In 2020 LA Times published an article with a map by Ryan Menezes and Mark Olalde that shows every single active and idle oil well in California. We used their map to identify clusters in greater Los Angeles that we would work our way through over the course of a night. It was clear relatively quickly that for us the most interesting frames were those that show the extreme proximity of extraction and everyday life and so we focused on clusters in populated areas. However, we did drive out to work in remote oilfields as well, closer to Bakersfield for example, but we ended up never using that material.

Tell us about the heliographs and why this was important to this body of work.
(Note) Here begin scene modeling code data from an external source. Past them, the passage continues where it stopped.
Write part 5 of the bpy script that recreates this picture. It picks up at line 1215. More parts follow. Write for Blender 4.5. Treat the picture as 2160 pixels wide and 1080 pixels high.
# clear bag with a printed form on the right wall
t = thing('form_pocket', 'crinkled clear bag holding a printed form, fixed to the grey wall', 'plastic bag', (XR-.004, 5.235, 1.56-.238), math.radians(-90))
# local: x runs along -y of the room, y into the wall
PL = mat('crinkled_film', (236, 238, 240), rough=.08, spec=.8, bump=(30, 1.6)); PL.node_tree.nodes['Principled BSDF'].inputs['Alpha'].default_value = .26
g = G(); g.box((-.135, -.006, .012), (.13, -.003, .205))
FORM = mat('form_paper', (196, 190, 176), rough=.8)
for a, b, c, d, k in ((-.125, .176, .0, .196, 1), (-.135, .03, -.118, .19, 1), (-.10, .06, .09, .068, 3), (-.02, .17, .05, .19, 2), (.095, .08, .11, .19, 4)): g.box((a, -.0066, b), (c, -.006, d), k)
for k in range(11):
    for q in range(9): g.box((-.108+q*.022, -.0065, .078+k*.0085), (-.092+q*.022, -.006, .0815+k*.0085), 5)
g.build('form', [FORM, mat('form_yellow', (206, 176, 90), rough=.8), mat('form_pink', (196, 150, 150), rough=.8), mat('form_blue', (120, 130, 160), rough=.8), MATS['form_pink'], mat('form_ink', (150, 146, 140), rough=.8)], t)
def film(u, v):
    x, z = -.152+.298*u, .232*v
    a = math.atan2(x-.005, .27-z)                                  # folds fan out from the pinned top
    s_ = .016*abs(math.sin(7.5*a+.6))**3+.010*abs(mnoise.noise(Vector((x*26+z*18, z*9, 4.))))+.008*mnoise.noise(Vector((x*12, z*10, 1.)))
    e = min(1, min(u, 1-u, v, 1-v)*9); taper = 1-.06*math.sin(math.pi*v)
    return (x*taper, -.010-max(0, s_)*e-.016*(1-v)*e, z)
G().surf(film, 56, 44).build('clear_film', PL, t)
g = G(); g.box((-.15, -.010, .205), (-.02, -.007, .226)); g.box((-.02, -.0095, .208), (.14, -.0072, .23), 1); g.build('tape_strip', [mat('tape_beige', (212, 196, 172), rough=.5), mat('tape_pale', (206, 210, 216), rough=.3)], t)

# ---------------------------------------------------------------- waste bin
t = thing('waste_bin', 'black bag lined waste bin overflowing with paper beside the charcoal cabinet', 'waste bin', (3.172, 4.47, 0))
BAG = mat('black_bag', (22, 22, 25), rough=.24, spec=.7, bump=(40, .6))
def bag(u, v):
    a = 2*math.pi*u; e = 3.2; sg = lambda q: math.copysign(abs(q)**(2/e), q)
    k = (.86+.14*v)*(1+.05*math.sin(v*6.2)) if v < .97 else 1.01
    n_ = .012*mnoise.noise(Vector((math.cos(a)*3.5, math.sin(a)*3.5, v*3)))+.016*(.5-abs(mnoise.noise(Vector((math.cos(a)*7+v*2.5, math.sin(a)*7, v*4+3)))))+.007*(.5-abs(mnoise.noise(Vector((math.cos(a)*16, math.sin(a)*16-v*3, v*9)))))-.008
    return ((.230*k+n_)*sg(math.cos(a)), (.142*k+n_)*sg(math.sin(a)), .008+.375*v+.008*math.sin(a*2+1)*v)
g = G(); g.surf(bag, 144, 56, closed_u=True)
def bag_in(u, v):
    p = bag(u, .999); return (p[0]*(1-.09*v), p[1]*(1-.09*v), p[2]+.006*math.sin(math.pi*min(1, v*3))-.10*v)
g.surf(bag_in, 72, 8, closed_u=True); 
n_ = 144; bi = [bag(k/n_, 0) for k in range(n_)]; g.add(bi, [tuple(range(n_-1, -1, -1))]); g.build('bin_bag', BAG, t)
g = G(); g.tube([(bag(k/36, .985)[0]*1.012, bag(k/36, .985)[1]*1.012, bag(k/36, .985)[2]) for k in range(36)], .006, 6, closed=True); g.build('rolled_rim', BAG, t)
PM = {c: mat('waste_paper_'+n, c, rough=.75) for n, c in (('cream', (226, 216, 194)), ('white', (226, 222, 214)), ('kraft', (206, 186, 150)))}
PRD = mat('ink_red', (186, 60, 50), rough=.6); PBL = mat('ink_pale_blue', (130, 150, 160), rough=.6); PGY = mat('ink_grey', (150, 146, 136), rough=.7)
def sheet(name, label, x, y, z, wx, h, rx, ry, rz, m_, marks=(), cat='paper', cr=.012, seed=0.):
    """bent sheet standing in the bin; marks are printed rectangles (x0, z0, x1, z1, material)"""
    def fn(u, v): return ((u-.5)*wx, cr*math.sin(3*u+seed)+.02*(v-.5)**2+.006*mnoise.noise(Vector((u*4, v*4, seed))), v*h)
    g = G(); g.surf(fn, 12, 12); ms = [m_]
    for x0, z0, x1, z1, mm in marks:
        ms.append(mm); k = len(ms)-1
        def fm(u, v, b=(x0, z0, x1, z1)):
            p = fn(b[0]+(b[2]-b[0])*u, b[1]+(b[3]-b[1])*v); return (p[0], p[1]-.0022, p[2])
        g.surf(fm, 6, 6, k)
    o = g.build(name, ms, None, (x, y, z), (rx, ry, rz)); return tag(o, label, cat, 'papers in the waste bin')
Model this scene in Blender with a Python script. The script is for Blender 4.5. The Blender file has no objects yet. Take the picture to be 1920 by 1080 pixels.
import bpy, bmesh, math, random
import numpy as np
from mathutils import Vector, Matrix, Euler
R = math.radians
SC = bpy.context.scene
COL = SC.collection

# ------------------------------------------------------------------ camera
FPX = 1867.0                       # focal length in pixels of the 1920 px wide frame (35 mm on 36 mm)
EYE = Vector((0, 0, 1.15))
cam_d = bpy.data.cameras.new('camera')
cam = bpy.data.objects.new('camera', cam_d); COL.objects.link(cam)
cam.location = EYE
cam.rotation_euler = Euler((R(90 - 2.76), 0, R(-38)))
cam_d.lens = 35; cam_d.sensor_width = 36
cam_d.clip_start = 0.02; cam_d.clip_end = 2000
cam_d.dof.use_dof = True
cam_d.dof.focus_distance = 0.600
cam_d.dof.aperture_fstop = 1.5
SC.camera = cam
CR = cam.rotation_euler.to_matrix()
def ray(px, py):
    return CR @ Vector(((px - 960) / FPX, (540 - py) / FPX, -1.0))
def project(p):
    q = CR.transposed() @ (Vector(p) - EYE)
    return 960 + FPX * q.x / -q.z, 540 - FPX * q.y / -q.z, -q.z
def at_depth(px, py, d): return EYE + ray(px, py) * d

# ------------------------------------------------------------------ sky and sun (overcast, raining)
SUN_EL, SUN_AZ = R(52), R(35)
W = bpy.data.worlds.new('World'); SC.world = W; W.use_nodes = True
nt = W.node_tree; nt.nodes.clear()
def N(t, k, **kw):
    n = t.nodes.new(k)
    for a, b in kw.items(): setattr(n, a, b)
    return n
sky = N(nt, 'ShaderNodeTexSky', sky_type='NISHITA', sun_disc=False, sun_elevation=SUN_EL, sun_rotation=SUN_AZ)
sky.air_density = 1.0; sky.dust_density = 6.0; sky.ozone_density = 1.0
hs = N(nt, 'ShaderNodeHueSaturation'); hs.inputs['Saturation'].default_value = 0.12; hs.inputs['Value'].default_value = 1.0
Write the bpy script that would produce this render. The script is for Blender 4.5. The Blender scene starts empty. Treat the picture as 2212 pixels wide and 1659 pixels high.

Crude Aesthetics was created as an installation that addresses the direct connections between visibility, photography, and petroleum. What is known to be the first photograph in history, Joseph Nicéphore Niépce’s View from the Window at Le Gras, was created using bitumen, a naturally occurring petroleum tar which hardens in proportion to its exposure to light. To recreate this historic photographic process, we used tar collected from La Brea Tar Pits in Los Angeles to print photographs of the USA’s cultural elements that are deeply embedded in excess oil consumption, such as suburbs, drive-throughs, interstate systems, overcrowded parking lots of shopping malls, and Carvana “vehicle vending machines”. Fixing these images with petroleum on a polished, mirror-like aluminum surface allows the viewers to see their own reflection on this raw material and the images of a culture shaped by it.